» **Listed records**:
--

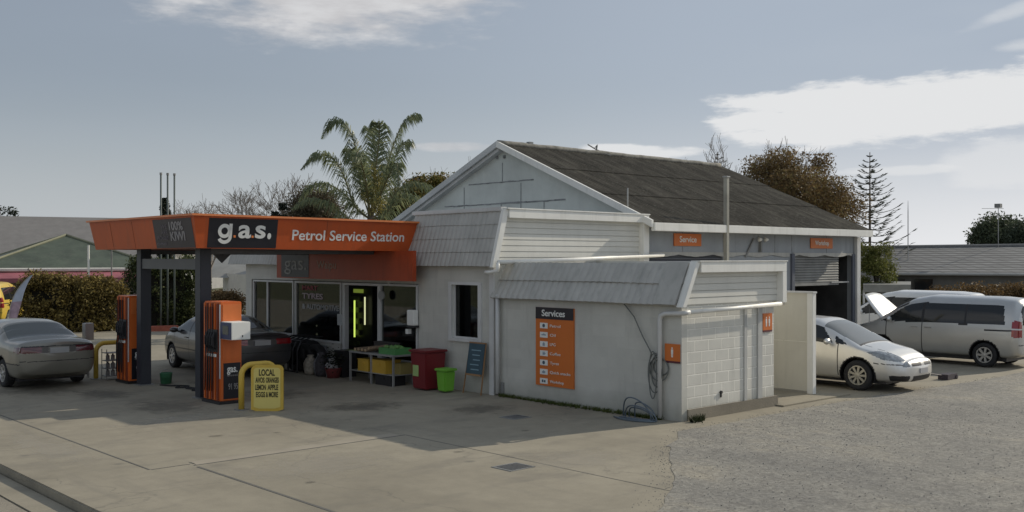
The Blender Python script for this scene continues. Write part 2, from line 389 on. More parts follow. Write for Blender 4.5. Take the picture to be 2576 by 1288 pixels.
def text(name, body, parent, origin, right, up, height, mat, width=None, depth=0.006, bold=0.0, align='LEFT', local=False):
    """lettering as a thin raised mesh. origin = baseline start on the sign's surface"""
    cu = bpy.data.curves.new(name, 'FONT'); cu.body = body; cu.size = 1.0; cu.extrude = 0.5; cu.offset = bold; cu.resolution_u = 4
    o = bpy.data.objects.new(name + '_tmp', cu); col.objects.link(o)
    bpy.context.view_layer.update()
    me = bpy.data.meshes.new_from_object(o.evaluated_get(bpy.context.evaluated_depsgraph_get()))
    bpy.data.objects.remove(o); bpy.data.curves.remove(cu)
    A = np.array([v.co[:] for v in me.vertices]); x0, x1 = A[:, 0].min(), A[:, 0].max()
    k = height / 0.70; kx = k if width is None else width / (x1 - x0)
    right = Vector(right).normalized(); up = Vector(up).normalized(); nrm = right.cross(up)
    off = Vector((0, 0, 0)) if local else wloc(parent)
    o3 = Vector(origin) - off
    sh = {'LEFT': 0, 'CENTER': (x1 - x0) / 2, 'RIGHT': (x1 - x0)}[align]
    for v in me.vertices:
        c = v.co.copy(); v.co = o3 + right * ((c.x - x0 - sh) * kx) + up * (c.y * k) + nrm * (0.001 + (c.z + .5) * depth)
    me.materials.clear(); me.materials.append(mat); me.update()
    ob = bpy.data.objects.new(name, me); col.objects.link(ob); ob.parent = parent
    return ob

def wave_rows(mb, P0, A, B, nrm, la, lb, pitch, amp, rows, lift=.03, m=0, step=6, wob=0.0):
    """corrugated rows: waves along A, courses stepping down B, each course lifted at its lower edge"""
    P0, A, B, nrm = Vector(P0), Vector(A).normalized(), Vector(B).normalized(), Vector(nrm).normalized()
    n = int(la / pitch * step)
    for r in range(rows):
        b0 = lb * r / rows; b1 = lb * (r + 1) / rows
        vs = []
        for i in range(n + 1):
            a = la * i / n; ph = abs(math.sin(PI * a / pitch)) if amp > 0 else 0
            w = wob * mnoise.noise(Vector((a * .8, r * 3.1, 0)))
            vs.append(P0 + A * a + B * b0 + nrm * (amp * ph))
            vs.append(P0 + A * a + B * (b1 + w) + nrm * (amp * ph + lift))
            vs.append(P0 + A * a + B * (b1 + w) + nrm * (amp * ph * .3))
        fs = []
        for i in range(n):
            k = 3 * i; fs += [(k, k + 1, k + 4, k + 3), (k + 1, k + 2, k + 5, k + 4)]
        mb.add(vs, fs, m)

# ------------------------------------------------------------------ setting: ground
g = MB(); g.quad((-1500, -1500, -.16), (1500, -1500, -.16), (1500, 1500, -.16), (-1500, 1500, -.16)); tag(g.build('ground', m_grass, loc=(0, 0, -.16)), kind='structure')
g = MB(); g.quad((-9, -120, -.12), (3.93, -120, -.12), (3.93, 200, -.12), (-9, 200, -.12)); tag(g.build('road', m_road, loc=(0, 0, -.12)), kind='structure')
g = MB(); g.box(3.95, 4.33, -80, 120, -.15, -.11); tag(g.build('gutter', m_conc, loc=(4, 0, -.15)), kind='structure')
g = MB()
for y in (9.3, 5.1, 13.9, 18.6): g.box(2.9, 3.02, y, y + 1.2, -.118, -.114)
tag(g.build('road_marking', M('road_paint', (.70, .62, .36), .7), loc=(3, 9, -.118)), kind='structure')
fc = MB(); fc.box(4.36, 60, -60, 41, -.15, 0); fore = tag(fc.build('forecourt', m_conc, loc=(4.36, 0, -.15), bevel=.02), kind='structure')
j = MB(); j.box(5.72, 5.745, 13.45, 41, -.01, .004)
j.box(6.28, 6.32, -20, 13.2, -.01, .004); j.build('joint', m_joint, fore)
j = MB(); j.box(5.75, 6.3, 13.43, 13.45, -.01, .004); j.box(6.3, 9.9, 13.3, 13.33, -.01, .004)
for x in (9.9,): j.box(x, x + .015, 2, 13.3, -.01, .003)
j.build('joint', m_joint, fore)
l = MB(); l.prism([(13.34, 0), (13.42, .010), (13.50, .010), (13.6, 0)], 'x', 6.35, 9.8); l.build('lip', m_lip, fore)
def stain_mat(name, c, k):
    mt, nt, N, L, P = newmat(name); tc = N.new('ShaderNodeTexCoord'); fl_ = N.new('ShaderNodeVectorMath'); fl_.operation = 'MULTIPLY'; fl_.inputs[1].default_value = (1, 1, 0); L.new(tc.outputs['Generated'], fl_.inputs[0])
    mp = N.new('ShaderNodeVectorMath'); mp.operation = 'SUBTRACT'; mp.inputs[1].default_value = (.5, .5, 0); L.new(fl_.outputs[0], mp.inputs[0])
    ln = N.new('ShaderNodeVectorMath'); ln.operation = 'LENGTH'; L.new(mp.outputs[0], ln.inputs[0]); g = N.new('ShaderNodeNewGeometry')
    d = _math(N, L, 'ADD', ln.outputs['Value'], _math(N, L, 'MULTIPLY', _math(N, L, 'SUBTRACT', _noise(N, L, g.outputs['Position'], 3.2, 9, .75), .5), 1.3))
    f = _math(N, L, 'MULTIPLY', _ramp(N, L, d, [(.16, (1, 1, 1)), (.42, (0, 0, 0))]), k)
    P.inputs['Base Color'].default_value = (*c, 1); P.inputs['Roughness'].default_value = .6; L.new(f, P.inputs['Alpha']); return mt
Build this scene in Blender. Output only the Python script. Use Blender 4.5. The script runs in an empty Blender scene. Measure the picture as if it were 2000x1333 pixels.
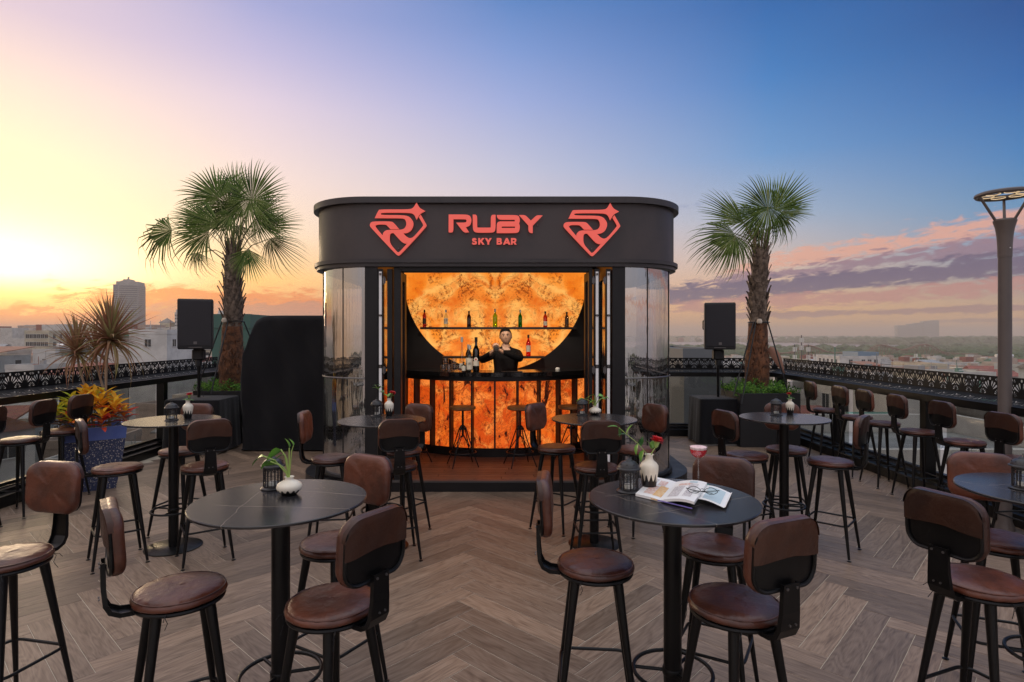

--

» **Your instructions**: Print each of the records above exactly as written, leaving no picture in the copy.

» **The response**:
The Blender Python script for this scene continues. Write part 2, from line 389 on. More parts follow. Write for Blender 4.5. Take the picture to be 2576 by 1288 pixels.
def text(name, body, parent, origin, right, up, height, mat, width=None, depth=0.006, bold=0.0, align='LEFT', local=False):
    """lettering as a thin raised mesh. origin = baseline start on the sign's surface"""
    cu = bpy.data.curves.new(name, 'FONT'); cu.body = body; cu.size = 1.0; cu.extrude = 0.5; cu.offset = bold; cu.resolution_u = 4
    o = bpy.data.objects.new(name + '_tmp', cu); col.objects.link(o)
    bpy.context.view_layer.update()
    me = bpy.data.meshes.new_from_object(o.evaluated_get(bpy.context.evaluated_depsgraph_get()))
    bpy.data.objects.remove(o); bpy.data.curves.remove(cu)
    A = np.array([v.co[:] for v in me.vertices]); x0, x1 = A[:, 0].min(), A[:, 0].max()
    k = height / 0.70; kx = k if width is None else width / (x1 - x0)
    right = Vector(right).normalized(); up = Vector(up).normalized(); nrm = right.cross(up)
    off = Vector((0, 0, 0)) if local else wloc(parent)
    o3 = Vector(origin) - off
    sh = {'LEFT': 0, 'CENTER': (x1 - x0) / 2, 'RIGHT': (x1 - x0)}[align]
    for v in me.vertices:
        c = v.co.copy(); v.co = o3 + right * ((c.x - x0 - sh) * kx) + up * (c.y * k) + nrm * (0.001 + (c.z + .5) * depth)
    me.materials.clear(); me.materials.append(mat); me.update()
    ob = bpy.data.objects.new(name, me); col.objects.link(ob); ob.parent = parent
    return ob

def wave_rows(mb, P0, A, B, nrm, la, lb, pitch, amp, rows, lift=.03, m=0, step=6, wob=0.0):
    """corrugated rows: waves along A, courses stepping down B, each course lifted at its lower edge"""
    P0, A, B, nrm = Vector(P0), Vector(A).normalized(), Vector(B).normalized(), Vector(nrm).normalized()
    n = int(la / pitch * step)
    for r in range(rows):
        b0 = lb * r / rows; b1 = lb * (r + 1) / rows
        vs = []
        for i in range(n + 1):
            a = la * i / n; ph = abs(math.sin(PI * a / pitch)) if amp > 0 else 0
            w = wob * mnoise.noise(Vector((a * .8, r * 3.1, 0)))
            vs.append(P0 + A * a + B * b0 + nrm * (amp * ph))
            vs.append(P0 + A * a + B * (b1 + w) + nrm * (amp * ph + lift))
            vs.append(P0 + A * a + B * (b1 + w) + nrm * (amp * ph * .3))
        fs = []
        for i in range(n):
            k = 3 * i; fs += [(k, k + 1, k + 4, k + 3), (k + 1, k + 2, k + 5, k + 4)]
        mb.add(vs, fs, m)

# ------------------------------------------------------------------ setting: ground
g = MB(); g.quad((-1500, -1500, -.16), (1500, -1500, -.16), (1500, 1500, -.16), (-1500, 1500, -.16)); tag(g.build('ground', m_grass, loc=(0, 0, -.16)), kind='structure')
g = MB(); g.quad((-9, -120, -.12), (3.93, -120, -.12), (3.93, 200, -.12), (-9, 200, -.12)); tag(g.build('road', m_road, loc=(0, 0, -.12)), kind='structure')
g = MB(); g.box(3.95, 4.33, -80, 120, -.15, -.11); tag(g.build('gutter', m_conc, loc=(4, 0, -.15)), kind='structure')
g = MB()
for y in (9.3, 5.1, 13.9, 18.6): g.box(2.9, 3.02, y, y + 1.2, -.118, -.114)
tag(g.build('road_marking', M('road_paint', (.70, .62, .36), .7), loc=(3, 9, -.118)), kind='structure')
fc = MB(); fc.box(4.36, 60, -60, 41, -.15, 0); fore = tag(fc.build('forecourt', m_conc, loc=(4.36, 0, -.15), bevel=.02), kind='structure')
j = MB(); j.box(5.72, 5.745, 13.45, 41, -.01, .004)
j.box(6.28, 6.32, -20, 13.2, -.01, .004); j.build('joint', m_joint, fore)
j = MB(); j.box(5.75, 6.3, 13.43, 13.45, -.01, .004); j.box(6.3, 9.9, 13.3, 13.33, -.01, .004)
for x in (9.9,): j.box(x, x + .015, 2, 13.3, -.01, .003)
j.build('joint', m_joint, fore)
l = MB(); l.prism([(13.34, 0), (13.42, .010), (13.50, .010), (13.6, 0)], 'x', 6.35, 9.8); l.build('lip', m_lip, fore)
def stain_mat(name, c, k):
    mt, nt, N, L, P = newmat(name); tc = N.new('ShaderNodeTexCoord'); fl_ = N.new('ShaderNodeVectorMath'); fl_.operation = 'MULTIPLY'; fl_.inputs[1].default_value = (1, 1, 0); L.new(tc.outputs['Generated'], fl_.inputs[0])
    mp = N.new('ShaderNodeVectorMath'); mp.operation = 'SUBTRACT'; mp.inputs[1].default_value = (.5, .5, 0); L.new(fl_.outputs[0], mp.inputs[0])
    ln = N.new('ShaderNodeVectorMath'); ln.operation = 'LENGTH'; L.new(mp.outputs[0], ln.inputs[0]); g = N.new('ShaderNodeNewGeometry')
    d = _math(N, L, 'ADD', ln.outputs['Value'], _math(N, L, 'MULTIPLY', _math(N, L, 'SUBTRACT', _noise(N, L, g.outputs['Position'], 3.2, 9, .75), .5), 1.3))
    f = _math(N, L, 'MULTIPLY', _ramp(N, L, d, [(.16, (1, 1, 1)), (.42, (0, 0, 0))]), k)
    P.inputs['Base Color'].default_value = (*c, 1); P.inputs['Roughness'].default_value = .6; L.new(f, P.inputs['Alpha']); return mt
Build this scene in Blender. Output only the Python script. Use Blender 4.5. The script runs in an empty Blender scene. Measure the picture as if it were 2000x1333 pixels.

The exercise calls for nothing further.